Army and MILF combine forces to help win release
Joint effort frees kidnapped girl
A government soldier mans a checkpoint in Pikit, Cotabato
Published: September 20, 2011 10:59 AM GMT
Updated: September 20, 2011 10:59 AM GMT

Kidnappers in Mindanao released a seven-year-old girl yesterday nine hours after she was abducted following negotiations with government officials and Moro Islamic Liberation Front  rebels. Keisha Jel Navarro, a second-grader at the Pikit Central Pilot Elementary School, was reunited with her family yesterday evening after she was found nearby in Balong village in Cotabato town. Two suspects on a motorcycle snatched the girl around 12:30 p.m. from her mother, teacher Elsie Navarro, while they were on their way to an afternoon class.
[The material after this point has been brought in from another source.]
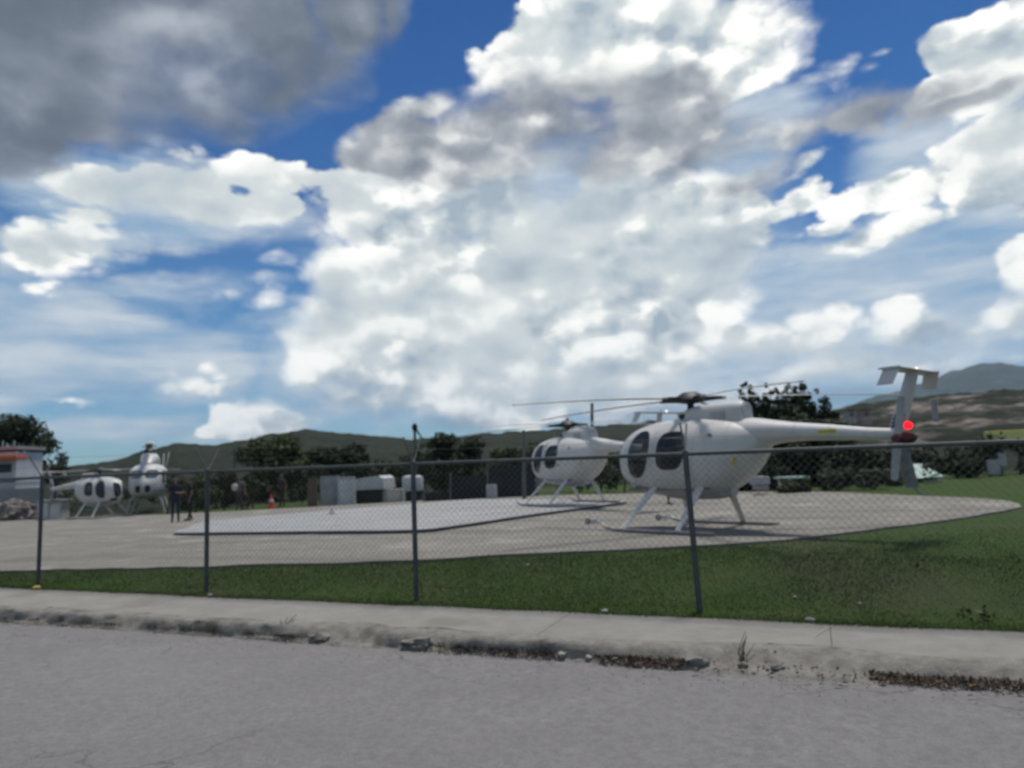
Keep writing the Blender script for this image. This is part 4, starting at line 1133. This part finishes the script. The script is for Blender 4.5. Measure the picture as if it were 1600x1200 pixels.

An army statement said the kidnappers had left a note, telling Keisha’s relatives not to tell the military or the police or she would be killed. However army personnel and MILF rebels set about trying to track the kidnappers down. At around 8 pm, the kidnappers called Dulia Sultan, a negotiator tasked with securing the freedom of the girl, directing her to Sitio Gawang in Balong village, where she later found Keisha. “The immediate release of the girl was a result of coordinated efforts by all agencies. We heard the MILF also helped. Everybody helped. That's why the girl was abandoned. The kidnappers were pressured [into releasing her],” said military spokesman Lieutenant Colonel Benjamin L Hao. He said the area where Keisha was taken was an area held by the MILF. “I heard [the MILF] were called by the local crisis committee. She was being held in their area so they had a responsibility to help,” the spokesman said. Kidnapping was once a "cottage industry" in North Cotabato in the early 1990s.